Indéniablement, la réponse est non ! Pour deux raisons : la croissance économique, au-delà d’un certain seuil, se fait en faveur des plus riches et au détriment des pauvres, qui sont toujours plus pauvres ; le capitalisme productiviste pollue et détruit tant que c’est rentable, et s’efforcera de dépolluer et colmater les trous dès qu’il y aura de l’argent à en tirer.

La seule solution, d’ordre politique et global, est donc de reconnecter justice sociale mondiale et respect de la planète et des ressources non renouvelables, ce qui implique à la fois le développement des droits fondamentaux universels (croissance raisonnée au sud, donc) et un dé-productivisme, une dé-croissance (chez les sursaturés de l’exploit technique inutile et anesthésiant que sont les pays du nord).

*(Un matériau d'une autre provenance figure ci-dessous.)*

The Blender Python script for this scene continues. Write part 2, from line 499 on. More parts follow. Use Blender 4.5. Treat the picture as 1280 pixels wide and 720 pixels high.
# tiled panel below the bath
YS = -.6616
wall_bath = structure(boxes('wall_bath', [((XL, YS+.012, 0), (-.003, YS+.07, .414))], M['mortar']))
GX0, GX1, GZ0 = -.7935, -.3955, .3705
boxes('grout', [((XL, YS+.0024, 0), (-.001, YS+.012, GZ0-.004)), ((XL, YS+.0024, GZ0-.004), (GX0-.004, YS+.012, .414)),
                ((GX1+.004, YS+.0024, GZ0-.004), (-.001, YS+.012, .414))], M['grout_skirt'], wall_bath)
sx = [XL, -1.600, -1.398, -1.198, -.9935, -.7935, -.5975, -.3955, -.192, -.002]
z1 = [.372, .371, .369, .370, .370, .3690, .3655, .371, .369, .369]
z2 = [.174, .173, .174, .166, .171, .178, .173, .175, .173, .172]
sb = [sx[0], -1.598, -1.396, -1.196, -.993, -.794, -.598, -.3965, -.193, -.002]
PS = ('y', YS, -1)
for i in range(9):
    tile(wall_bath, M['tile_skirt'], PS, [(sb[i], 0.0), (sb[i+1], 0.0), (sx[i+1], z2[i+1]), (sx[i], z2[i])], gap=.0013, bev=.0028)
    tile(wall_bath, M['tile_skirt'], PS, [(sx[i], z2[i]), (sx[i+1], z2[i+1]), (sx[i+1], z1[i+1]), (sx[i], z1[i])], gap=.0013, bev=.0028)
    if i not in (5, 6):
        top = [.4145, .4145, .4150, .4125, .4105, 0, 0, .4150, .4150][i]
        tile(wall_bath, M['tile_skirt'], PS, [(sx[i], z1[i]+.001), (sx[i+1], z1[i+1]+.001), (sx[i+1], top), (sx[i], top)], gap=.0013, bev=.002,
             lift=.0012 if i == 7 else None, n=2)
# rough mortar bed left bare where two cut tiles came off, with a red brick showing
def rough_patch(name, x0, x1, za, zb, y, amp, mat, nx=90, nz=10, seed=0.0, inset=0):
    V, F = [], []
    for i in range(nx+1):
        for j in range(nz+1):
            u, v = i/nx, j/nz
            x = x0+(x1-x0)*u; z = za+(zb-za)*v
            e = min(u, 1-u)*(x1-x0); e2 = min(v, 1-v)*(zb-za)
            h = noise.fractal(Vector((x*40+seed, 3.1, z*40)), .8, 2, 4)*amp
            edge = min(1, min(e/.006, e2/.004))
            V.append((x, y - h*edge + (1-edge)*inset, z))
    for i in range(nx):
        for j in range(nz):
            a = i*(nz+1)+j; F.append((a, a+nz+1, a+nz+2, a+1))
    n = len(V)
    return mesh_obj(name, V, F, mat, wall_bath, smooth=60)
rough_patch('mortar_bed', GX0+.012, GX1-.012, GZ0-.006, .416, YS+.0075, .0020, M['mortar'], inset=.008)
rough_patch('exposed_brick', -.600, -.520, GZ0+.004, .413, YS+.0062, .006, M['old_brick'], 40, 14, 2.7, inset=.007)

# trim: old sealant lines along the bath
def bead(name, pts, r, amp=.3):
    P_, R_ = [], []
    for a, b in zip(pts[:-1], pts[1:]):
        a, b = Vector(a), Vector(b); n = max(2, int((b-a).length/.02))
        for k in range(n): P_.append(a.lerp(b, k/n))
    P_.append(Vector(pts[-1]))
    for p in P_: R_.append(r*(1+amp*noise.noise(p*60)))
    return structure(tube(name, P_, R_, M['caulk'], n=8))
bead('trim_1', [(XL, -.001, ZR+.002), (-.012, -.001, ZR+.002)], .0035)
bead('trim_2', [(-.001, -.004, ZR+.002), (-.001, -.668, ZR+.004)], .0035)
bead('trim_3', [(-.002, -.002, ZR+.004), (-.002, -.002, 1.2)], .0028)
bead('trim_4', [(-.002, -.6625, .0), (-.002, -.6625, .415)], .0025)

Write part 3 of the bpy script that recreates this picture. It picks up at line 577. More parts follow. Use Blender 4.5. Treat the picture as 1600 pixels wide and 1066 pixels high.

On perçoit donc clairement le tour de passe-passe qui consiste à décontextualiser le problème, à le faire apparaître comme autonome, alors qu’il est lié à une situation d’exploitation économique et sociale mondiale. Il suffit alors de prôner le développement durable comme étant une série de mesures à faire adopter aux particuliers - d’où la vedette du jour à Orléans le 30 mai : une "maison du développement durable", ou comment économiser l’énergie dans sa cuisine, dans son garage et dans ses toilettes... sans oublier de planter des fleurs (4). Les solutions aux problèmes écologiques seraient donc individuelles !


Rémi Daviau
Attac 45

1 - Voir la Lettre d’attac45 n°17 (février 2003) et la République du Centre du 25 janvier 2003.

2 - AREVA et son projet ruineux d’EPR, "nouvelle génération de centrale nucléaire", alors que la France, il est vrai, ne possède à l’heure actuelle que 58 réacteurs...

3 - Notre avenir à tous ; introduction de G. H. Brundtland (éds du Fleuve, Montréal, 1989).

4 - Le saviez-vous, "170 000 plantes fleurissent à Orléans chaque été", nous apprend la brochure publicitaire de la Mairie ! Ce qu’elle oublie par contre de mentionner à propos de la fameuse Maison, sorte de parcours dans des grandes et fausses pièces toutes désappointées d’être aussi vides, (quitte à faire un gros mensonge : "véritable création de la ville d’Orléans" nous dit la même brochure) c’est qu’elle a été commandée à une société de prestation de service par le Ministère de l’Ecologie, laquelle s’est assurée les conseils des plus éminents spécialistes, tels Ikea, Peugeot-Citroën, ainsi que nombre d’institutions et associations spécialisées dans l’environnement qui ont fourni un aspect "documenté" au lieu.